Wow, that's very surprising that he returned what a took.  Perhaps he realized what he'd done.  At any rate, no you shouldn't trust him.  If he's going to straighten up and act right, then fine.  You can still remain on friendly terms and be civil to him when you must.  You should only talk to him when it's absolutely necessary.  He'll probably get ugly again though, so if/when that happens don't be surprised.  

Oh and he's not entitled to anything that you had prior to marriage.  That means property such as houses, car, etc.  He's only entitled to what you purchased together as a married couple (thus it's called community property).  He's sadly mistaken if he thinks he can get your house that are rental property (that your family is currently residing and renting from you).  

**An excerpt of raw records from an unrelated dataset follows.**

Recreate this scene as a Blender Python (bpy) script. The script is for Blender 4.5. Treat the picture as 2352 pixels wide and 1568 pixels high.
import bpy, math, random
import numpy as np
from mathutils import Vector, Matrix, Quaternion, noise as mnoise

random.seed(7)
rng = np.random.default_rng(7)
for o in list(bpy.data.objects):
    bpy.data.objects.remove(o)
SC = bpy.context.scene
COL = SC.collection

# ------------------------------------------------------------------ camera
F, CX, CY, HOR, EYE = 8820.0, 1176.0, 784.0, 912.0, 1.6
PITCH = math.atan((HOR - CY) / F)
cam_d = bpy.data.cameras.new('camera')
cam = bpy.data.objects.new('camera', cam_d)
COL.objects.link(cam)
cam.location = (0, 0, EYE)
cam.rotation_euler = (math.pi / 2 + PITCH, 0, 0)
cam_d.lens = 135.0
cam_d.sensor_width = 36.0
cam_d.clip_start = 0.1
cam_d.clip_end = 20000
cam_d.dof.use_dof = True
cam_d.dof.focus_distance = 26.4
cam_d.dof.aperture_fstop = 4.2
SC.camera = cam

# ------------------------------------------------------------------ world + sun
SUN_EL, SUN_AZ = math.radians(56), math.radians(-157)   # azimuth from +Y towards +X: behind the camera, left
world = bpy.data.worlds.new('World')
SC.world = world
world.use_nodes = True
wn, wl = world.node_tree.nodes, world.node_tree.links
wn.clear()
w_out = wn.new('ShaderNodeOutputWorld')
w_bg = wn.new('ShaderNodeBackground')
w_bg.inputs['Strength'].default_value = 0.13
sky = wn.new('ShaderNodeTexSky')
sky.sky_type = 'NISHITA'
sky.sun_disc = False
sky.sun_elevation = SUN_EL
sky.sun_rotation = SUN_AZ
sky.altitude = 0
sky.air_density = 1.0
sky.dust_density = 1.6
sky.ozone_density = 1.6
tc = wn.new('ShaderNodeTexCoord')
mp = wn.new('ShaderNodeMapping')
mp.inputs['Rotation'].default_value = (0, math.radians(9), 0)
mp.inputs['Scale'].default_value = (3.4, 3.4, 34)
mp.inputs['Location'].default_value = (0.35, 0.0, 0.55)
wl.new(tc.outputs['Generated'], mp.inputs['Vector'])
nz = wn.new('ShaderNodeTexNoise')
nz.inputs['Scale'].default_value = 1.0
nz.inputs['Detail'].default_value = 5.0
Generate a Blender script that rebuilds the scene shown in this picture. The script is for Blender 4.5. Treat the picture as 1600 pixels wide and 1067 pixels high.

At this point just take life one day at a time, and try not to let him stress you out.   See you often teach a person how to treat you.  And remember while you can't control the way he acts, you can control the way you react to him.  Often times ignoring his ridiculous behavior, will make him stop.  Don't give him the satisfaction of seeing you get mad.  

Feel free to stay in touch as long as you need to.  I have a few regulars that keep in touch with me and keep me updated on their progress or to still ask advice.  :0)

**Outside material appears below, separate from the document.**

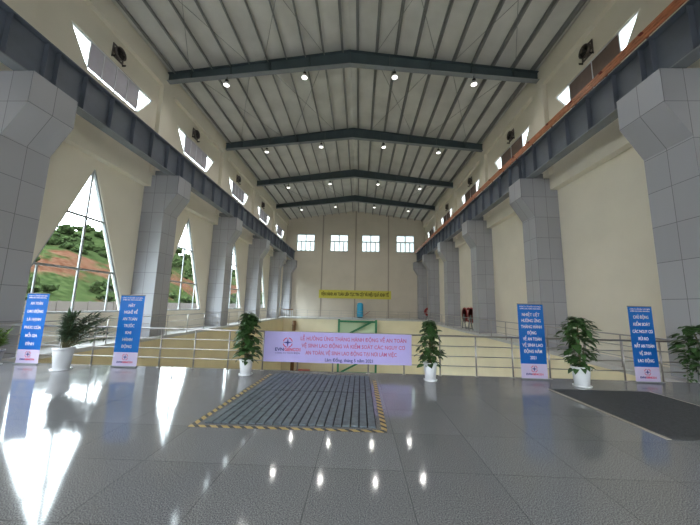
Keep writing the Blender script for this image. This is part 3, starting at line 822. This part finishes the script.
# trailing vines of that plant
bm = B(); rd = random.Random(4)
for k in range(6):
    x = -.62 + k * .07; y = rd.uniform(-.1, .1); z = .85
    while z > .14 + k * .03:
        a = rd.uniform(0, 6.28); leaf(bm, Vector((x + rd.uniform(-.03, .03), y, z)), Vector((math.cos(a), math.sin(a), -.5)), Vector((0, 0, 1)), .09, .055)
        z -= rd.uniform(.06, .11)
    tube(bm, (x + .12, y, .95), (x, y, .14 + k * .03), .003, 4)
obj('trailing_vines', bm, M['leaf'], t, recalc=False)

# arching palm-like plant on the left
def arching(label, x, y, nf, seed, tilt, pr, ph, reach, height, mat, pmat, LL=.15, front=False):
    rd = random.Random(seed)
    t = thing('potted_plant', label, 'plant', (x, y, 0))
    pot(t, pr * .78, pr, ph, pmat)
    st = B(); lf = B()
    for k in range(nf):
        a = rd.uniform(0, 2 * math.pi)
        out = Vector((math.cos(a) * .55 + tilt, math.sin(a) * .35, 0)) * rd.uniform(.5, 1.0) * reach
        if front: out.y = -abs(out.y) * .6 + .02; out.x = max(-.42, min(1.0, out.x))
        hh = rd.uniform(.25, 1.0) * height
        p0 = Vector((rd.uniform(-.05, .05), rd.uniform(-.05, .05), ph - .05)); prev = p0
        N = 13
        for q in range(1, N):
            f = q / (N - 1)
            p = p0 + Vector((out.x * f, out.y * f, hh * (1.7 * f - .8 * f * f)))
            tube(st, prev, p, .006, 5, .005)
            if q > 2:
                dd = (p - prev).normalized(); s = dd.cross(Vector((0, 0, 1))); s = s.normalized() if s.length > 1e-3 else Vector((1, 0, 0))
                for sg in (-1, 1):
                    leaf(lf, p, dd * .7 + s * sg + Vector((0, 0, rd.uniform(-.2, .3))), Vector((0, 0, 1)), LL * rd.uniform(.8, 1.1), LL * .24, .2)
            prev = p
        leaf(lf, prev, (prev - p0), Vector((0, 0, 1)), LL, LL * .25)
    obj('stems', st, M['stem'], t); obj('foliage', lf, M[mat], t, recalc=False)
    return t
arching('arching palm like plant in a white pot between the two left hand standees', -7.02, 7.10, 58, 21, .55, .20, .52, 1.15, .92, 'leaf2', M['pot'], LL=.19, front=True)
arching('leafy plant in a grey pot at the left edge beside the first standee', -9.04, 7.32, 30, 8, 0.0, .20, .36, .5, .66, 'leaf_bright', M['tiles'], LL=.15)

# ------------------------------------------------------------------ floor covers
def grating_panel():
    t = thing('floor_grating', 'grey slatted steel floor cover framed by yellow black tape', 'floor cover', (0, 0, 0))
    # corners: near-left, near-right, far-right, far-left
    nl, nr, fr_, fl = Vector((-2.10, 4.30, 0)), Vector((.27, 4.34, 0)), Vector((.27, 7.30, 0)), Vector((-1.93, 7.30, 0))
    bm = B()
    prism(bm, [nl + Vector((0, 0, .0015)), nr + Vector((0, 0, .0015)), fr_ + Vector((0, 0, .0015)), fl + Vector((0, 0, .0015))], (0, 0, .004))
    obj('tray', bm, M['pit'], t)
    n = 20; half = .53
    for (f0, f1) in ((0, half), (half + .006, 1)):
        bm = B()
        for k in range(n):
            a0 = (k + .04) / n; a1 = (k + .86) / n
            A = nl.lerp(nr, a0); Bq = nl.lerp(nr, a1); C = fl.lerp(fr_, a1); D = fl.lerp(fr_, a0)
            p1, p2, p3, p4 = A.lerp(D, f0), Bq.lerp(C, f0), Bq.lerp(C, f1), A.lerp(D, f1)
            prism(bm, [p + Vector((0, 0, .006)) for p in (p1, p2, p3, p4)], (0, 0, .018))
        obj('slatted_panel', bm, M['grating'], t)
    return nl, nr, fr_, fl
nl, nr, fr_, fl = grating_panel()
def strip(label, pts):
    bm = B(); prism(bm, [(x, y, .001) for x, y in pts], (0, 0, .002)); o = obj('hazard_tape', bm, M['tape']); tag(o, label, 'tape', 'hazard tape strips around the floor grating'); return o
strip('yellow black tape strip along the near edge of the floor grating', [(-2.26, 4.17), (.40, 4.21), (.40, 4.28), (-2.26, 4.24)])
strip('yellow black tape strip along the left edge of the floor grating', [(-2.26, 4.26), (-2.18, 4.26), (-2.02, 7.28), (-2.10, 7.28)])
strip('yellow black tape strip along the right edge of the floor grating', [(.33, 4.30), (.41, 4.30), (.41, 7.0), (.33, 7.0)])

t = thing('ribbed_floor_mat', 'dark ribbed mat on the floor before the right hand plants', 'mat', (0, 0, 0))
a, b_, c, d = (4.10, 4.30), (6.75, 4.30), (6.08, 6.72), (4.04, 6.70)
c = (6.75, 6.72)
bm = B(); prism(bm, [(x, y, .002) for x, y in ((4.12, 4.30), (6.15, 4.30), (6.05, 6.70), (4.04, 6.66))], (0, 0, .012)); obj('mat_body', bm, M['mat_dark'], t)
bm = B()
for k in range(60):
    y = 4.33 + k * .039
    xa = 4.12 + (4.04 - 4.12) * (y - 4.3) / 2.4; xb_ = 6.15 + (6.05 - 6.15) * (y - 4.3) / 2.4
    box(bm, xa + .02, xb_ - .02, y, y + .018, .014, .020)
obj('ribs', bm, M['mat_dark'], t)
bm = B(); prism(bm, [(x, y, .002) for x, y in ((4.06, 4.30), (4.12, 4.30), (4.04, 6.66), (3.98, 6.66))], (0, 0, .008)); obj('edge_strip', bm, M['edge_strip'], t)
bm = B(); prism(bm, [(x, y, .002) for x, y in ((6.15, 4.30), (6.20, 4.30), (6.10, 6.70), (6.05, 6.70))], (0, 0, .008)); obj('edge_strip', bm, M['edge_strip'], t)

# ------------------------------------------------------------------ far gallery things
t = thing('wall_banner', 'yellow banner with dark lettering on the far wall', 'banner', (-.63, YB - .115, 2.62))
bm = B(); box(bm, -5.17, 5.17, -.01, .0, 0, 1.18); obj('banner_sheet', bm, M['yellow_banner'], t)
text_mesh('lettering', 'VẬN HÀNH AN TOÀN LIÊN TỤC TIN CẬY VÀ HIỆU QUẢ KINH TẾ', .62, M['olive_print'], t, (0, -.014, .58), RX, fit=9.7, bold=.03)

t = thing('storage_tank', 'upright sky blue rounded tank on the far gallery below the banner', 'tank', (.15, 41.6, 0))
bm = B(); lathe(bm, [(.30, .06), (.42, .14), (.43, .3), (.43, 1.75), (.36, 1.95), (.2, 2.05), (0, 2.08)], 24); obj('tank_body', bm, M['cyan'], t)
bm = B(); lathe(bm, [(.36, 0), (.36, .06), (.2, .08)], 24); obj('tank_foot', bm, M['black'], t)
bm = B(); tube(bm, (.42, 0, .25), (1.4, 0, .95), .03); obj('inlet_pipe', bm, M['red'], t)

t = thing('steel_access_frame', 'green painted steel access frame against the far lower wall', 'steel frame', (-.15, 37.6, -9.0))
for x in (-2.3, 2.3):
    bm = B(); box(bm, x - .12, x + .12, -.12, .12, 0, 8.93); obj('post', bm, M['green_paint'], t)
for z in (8.55, 4.6, 2.4):
    bm = B(); box(bm, -2.18, 2.18, -.1, .1, z, z + .25); obj('beam', bm, M['green_paint'], t)
bm = B(); bar(bm, (-1.95, 0, 6.7), (1.9, 0, 8.75), .12, .22); obj('stair_stringer', bm, M['green_paint'], t)
bm = B(); bar(bm, (-1.9, .12, 2.6), (1.9, .12, 4.6), .1, .2); obj('stair_stringer', bm, M['green_paint'], t)
bm = B(); box(bm, -2.18, 2.18, .13, .17, 5.0, 8.5); obj('infill_panel', bm, M['pale_green'], t)

t = thing('service_pipe', 'brown vertical service pipe on the far lower wall', 'pipe', (-8.1, 37.75, -9.0))
bm = B(); tube(bm, (0, 0, 0), (0, 0, 8.6), .22, 14); obj('pipe', bm, M['brown'], t)
bm = B()
for z in (2, 5, 8): lathe(bm, [(.28, z), (.28, z + .12)], 14)
obj('flanges', bm, M['brown'], t)
t = thing('equipment_cabinet', 'red cabinet on the lower hall floor under the lilac banner', 'cabinet', (-6.6, 36.8, -9.0))
bm = B(); box(bm, -.8, .8, -.4, .4, .1, 2.9); obj('body', bm, M['red'], t)
bm = B(); box(bm, -.7, .7, -.43, -.4, .3, 2.7); obj('door', bm, M['red'], t)
bm = B(); box(bm, -.85, .85, -.42, .42, 0, .1); obj('plinth', bm, M['black'], t)

# gate in the left far corner
t = thing('gallery_gate', 'small white barred gate with dark top at the far left gallery corner', 'gate', (-9.0, 37.5, 0))
bm = B(); box(bm, -.45, .75, -.05, .05, .93, 1.05); obj('top_board', bm, M['brown'], t)
for k in range(6):
    bm = B(); box(bm, -.42 + k * .21, -.36 + k * .21, -.02, .02, 0, .93); obj('upright', bm, M['white_print'], t)

# hose reels on the right gallery
def reel(label, x, y, s=1.0, rot=0.0):
    t = thing('hose_reel', label, 'hose reel', (x, y, 0), rot, None)
    bm = B()
    for yy in (-.16, .16):
        prof = [(.52, yy - .03), (.60, yy - .03), (.60, yy + .03), (.52, yy + .03), (.52, yy - .03)]
        lathe(bm, [(r * s, h) for r, h in prof], 28, (0, 0, 0))
    R = Matrix.Rotation(math.pi / 2, 4, 'X'); bmesh.ops.transform(bm, matrix=Matrix.Translation((0, 0, 1.1 * s)) @ R, verts=bm.verts)
    obj('reel_rims', bm, M['red'], t)
    bm = B(); lathe(bm, [(.30 * s, -.14), (.40 * s, -.12), (.40 * s, .12), (.30 * s, .14)], 24); bmesh.ops.transform(bm, matrix=Matrix.Translation((0, 0, 1.1 * s)) @ R, verts=bm.verts)
    obj('coiled_hose', bm, M['hose'], t)
    bm = B()
    for yy in (-.16, .16):
        for k in range(3):
            a = k * math.pi / 3; bar(bm, (-.55 * s * math.cos(a), yy, 1.1 * s - .55 * s * math.sin(a)), (.55 * s * math.cos(a), yy, 1.1 * s + .55 * s * math.sin(a)), .03)
    obj('spokes', bm, M['red'], t)
    bm = B()
    for yy in (-.24, .24):
        for q in (-1, 1): bar(bm, (q * .42, yy, 0), (0, yy, 1.1 * s), .05)
    for q in (-1, 1): bar(bm, (q * .42, -.24, .06), (q * .42, .24, .06), .05)
    tube(bm, (0, -.26, 1.1 * s), (0, .26, 1.1 * s), .03)
    obj('stand', bm, M['purlin'], t)
reel('red hose reel on the right gallery, nearer one of the touching pair', 8.75, 23.3, 1.0, math.pi / 2)
reel('red hose reel on the right gallery, farther one of the touching pair', 8.75, 24.75, 1.0, math.pi / 2)
reel('small dull red hose reel at the far right corner of the gallery', 8.85, 38.4, .95)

---------- FOLLOW-UP ----------

QUESTION: I thank you very very much and I want you to know I have survived.  I have not seen or heard from him in over two months.  I have rediscovered myself and my sense of humor which feels wonderful.  Ok here is the question, I would like to date again and I am wondering if it is too soon.  I have learned a lot from this past experience, I don't want any serious relationship, just a movie, cup of coffee, show.  Do you think it would be alright at this time to pursue a simple date with a man
ANSWER: Hi Sim!

It's good to hear from you and that you're well.  Yes, it's perfectly fine and acceptable for you to pursue dating again.  Just make sure you're comfortable doing so (you're gut instinct will let you know if you are or not).  Enjoy dating, just take it slow and one day at a time.  If it ever feels like it's too much, too soon then don't hestitate to put the brakes on it.  Go with your heart and do what's right for you and what makes you happy.

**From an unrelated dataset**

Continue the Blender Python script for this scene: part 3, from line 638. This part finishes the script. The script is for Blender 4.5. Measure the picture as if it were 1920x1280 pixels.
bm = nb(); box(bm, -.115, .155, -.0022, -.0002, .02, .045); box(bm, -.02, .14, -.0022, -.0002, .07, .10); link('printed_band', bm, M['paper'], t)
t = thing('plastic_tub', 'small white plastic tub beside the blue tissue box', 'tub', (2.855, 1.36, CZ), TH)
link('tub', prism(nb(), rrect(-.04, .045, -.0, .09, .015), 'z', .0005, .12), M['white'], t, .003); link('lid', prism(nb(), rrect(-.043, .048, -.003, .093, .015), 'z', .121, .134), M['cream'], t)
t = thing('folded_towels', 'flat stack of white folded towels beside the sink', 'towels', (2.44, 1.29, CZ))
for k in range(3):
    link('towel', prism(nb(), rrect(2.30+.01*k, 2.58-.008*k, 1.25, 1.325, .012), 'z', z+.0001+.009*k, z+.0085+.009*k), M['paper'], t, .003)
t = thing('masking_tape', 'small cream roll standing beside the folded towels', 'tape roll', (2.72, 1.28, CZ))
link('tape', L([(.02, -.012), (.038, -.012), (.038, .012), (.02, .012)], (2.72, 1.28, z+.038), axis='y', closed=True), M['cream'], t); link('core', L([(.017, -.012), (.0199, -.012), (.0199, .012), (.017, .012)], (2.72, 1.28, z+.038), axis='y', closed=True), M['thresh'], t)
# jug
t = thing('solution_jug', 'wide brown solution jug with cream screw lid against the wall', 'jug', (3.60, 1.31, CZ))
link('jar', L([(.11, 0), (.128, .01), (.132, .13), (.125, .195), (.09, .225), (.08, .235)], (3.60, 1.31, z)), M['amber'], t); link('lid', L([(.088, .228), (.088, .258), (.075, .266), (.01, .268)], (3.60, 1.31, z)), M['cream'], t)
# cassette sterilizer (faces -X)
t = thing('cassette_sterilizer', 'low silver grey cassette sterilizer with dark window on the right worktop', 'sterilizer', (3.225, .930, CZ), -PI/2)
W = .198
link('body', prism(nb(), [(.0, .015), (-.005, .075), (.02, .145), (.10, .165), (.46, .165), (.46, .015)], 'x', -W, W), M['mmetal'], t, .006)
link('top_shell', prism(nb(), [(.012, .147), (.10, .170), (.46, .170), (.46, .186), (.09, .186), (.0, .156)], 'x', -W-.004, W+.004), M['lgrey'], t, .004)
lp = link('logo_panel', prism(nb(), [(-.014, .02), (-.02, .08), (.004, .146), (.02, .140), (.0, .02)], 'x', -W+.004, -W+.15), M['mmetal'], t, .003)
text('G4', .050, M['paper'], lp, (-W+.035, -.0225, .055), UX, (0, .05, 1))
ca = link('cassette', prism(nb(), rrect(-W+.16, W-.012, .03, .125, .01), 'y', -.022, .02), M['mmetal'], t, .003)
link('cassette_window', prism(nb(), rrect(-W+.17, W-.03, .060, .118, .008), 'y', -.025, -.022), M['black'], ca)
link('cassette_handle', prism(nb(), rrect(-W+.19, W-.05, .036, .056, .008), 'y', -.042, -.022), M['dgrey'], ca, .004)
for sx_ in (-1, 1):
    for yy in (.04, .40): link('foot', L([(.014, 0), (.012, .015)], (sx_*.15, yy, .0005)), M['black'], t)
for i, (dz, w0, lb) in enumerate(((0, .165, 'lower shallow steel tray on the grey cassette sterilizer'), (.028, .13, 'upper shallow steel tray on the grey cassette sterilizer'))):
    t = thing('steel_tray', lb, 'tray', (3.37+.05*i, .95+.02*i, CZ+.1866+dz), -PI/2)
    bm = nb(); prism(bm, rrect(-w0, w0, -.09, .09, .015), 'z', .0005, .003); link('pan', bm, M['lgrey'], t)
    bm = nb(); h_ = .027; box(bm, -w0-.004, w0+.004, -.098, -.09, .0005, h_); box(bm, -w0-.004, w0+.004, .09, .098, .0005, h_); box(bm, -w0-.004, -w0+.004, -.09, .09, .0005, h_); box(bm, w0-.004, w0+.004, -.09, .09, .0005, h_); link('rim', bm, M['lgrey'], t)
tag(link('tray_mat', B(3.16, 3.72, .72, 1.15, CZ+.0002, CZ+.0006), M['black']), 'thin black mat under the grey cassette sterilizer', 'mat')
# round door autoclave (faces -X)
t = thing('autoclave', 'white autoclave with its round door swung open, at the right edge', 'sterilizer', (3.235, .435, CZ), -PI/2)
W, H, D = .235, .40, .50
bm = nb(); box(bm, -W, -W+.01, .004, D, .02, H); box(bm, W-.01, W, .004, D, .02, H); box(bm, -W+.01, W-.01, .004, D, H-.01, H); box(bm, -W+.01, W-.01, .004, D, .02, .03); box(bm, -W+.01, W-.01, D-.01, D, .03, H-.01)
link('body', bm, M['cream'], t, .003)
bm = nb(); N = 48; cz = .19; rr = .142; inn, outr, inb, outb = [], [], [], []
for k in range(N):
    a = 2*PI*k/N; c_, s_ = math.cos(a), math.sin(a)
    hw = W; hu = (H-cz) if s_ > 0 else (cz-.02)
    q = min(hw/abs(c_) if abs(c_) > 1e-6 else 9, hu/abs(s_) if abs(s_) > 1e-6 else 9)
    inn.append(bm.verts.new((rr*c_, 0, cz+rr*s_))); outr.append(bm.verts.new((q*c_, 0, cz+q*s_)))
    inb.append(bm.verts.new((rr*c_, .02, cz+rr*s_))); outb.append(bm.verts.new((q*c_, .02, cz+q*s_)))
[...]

---------- FOLLOW-UP ----------

QUESTION: I just wanted to share something with you.  There is a good twist to all of this.  This man who I enjoy speaking with at work, came right out and ask me to borrow $20 this morning at work.  We are all nurses and we make the same amount of money, he wanted to borrow the money to purchase a TV. I thought it was odd and I told him NO. this new woman does not lend money to men, this new woman takes care of herself and stands up for herself. I was glad I said no because his response was a little shocking and told me something about his personality.  His response to my "NO"  was a loud "OH MAN"  very immature for a 45 year old male. As much as I enjoy speaking with him, I immediately checked him off the list. One more thing, I ran into an old friend and she said I look happier and healthier and I added prettier and younger looking also.  She agreed.  
Just thought I would send you some good news for a change.  
You were an incredible life saver.  You were right on track with every one of my issues.  
I thank you from the bottom of my heart. Have a great day
Sim

Answer
Hi Sim~

That's great to hear, when someone writes be back with a success.  I'm happy to hear that your life has changed for the better.  And anytime I hear that I've helped someone change their life then everything I do to volunteer my time to help a person out, it's worth every bit of time and energy I spend doing this (which by the way is a lot LOL).  

It sounded weird that he wanted 20 bucks for a tv?  Since when can you buy a tv for 20 bucks.  Anyway, you saw how incrediably immature he was by his response.  But you know what?  Whatever! And poop on him, what a jerk.  That's his problem he can't manage his money well.  I hope you stay in touch and give me updates from time to time.  Take care.